E' adesso che viene il bello, invece.
Mentre a Reggio tutto torna avvolto nella solita candida ovatta Made in Moscow, al di là degli appennini, in Liguria qualcosa si muove. Altro che vecchia inchiesta, come qualche spavaldo giornalista ha detto sabato. Il nuovo questore di Genova non c'è andato leggero, sul tema della 'ndrangheta in territorio ligure.
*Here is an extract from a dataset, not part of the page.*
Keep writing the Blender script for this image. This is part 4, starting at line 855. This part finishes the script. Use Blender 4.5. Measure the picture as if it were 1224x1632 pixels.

La criminalità organizzata di tipo mafioso c'è, pensare che Genova e la Liguria siano esenti da questo fenomeno è anacronistico: il nostro capoluogo è un terreno di conquista per reinvestire capitali illeciti". Ed ancora: "Recenti acquisizioni investigative hanno ormai comprovato l'interesse delle organizzazioni mafiose sul territorio. Siamo in possesso di significative testimonianze di tentativi di infiltrazione da parte soprattutto di 'ndrangheta calabrese affiancata dalla permanenza di interessi della mafia siciliana, riferibile soprattutto ai gruppi criminali operativi a Caltanissetta e nella zona di Gela".
Dopo queste parole aziende serie e sane dovrebbero farsi molti più scrupoli a scegliersi i propri fornitori. Anche perchè in Liguria le inchieste le fanno, a differenza di quanto non accada altrove.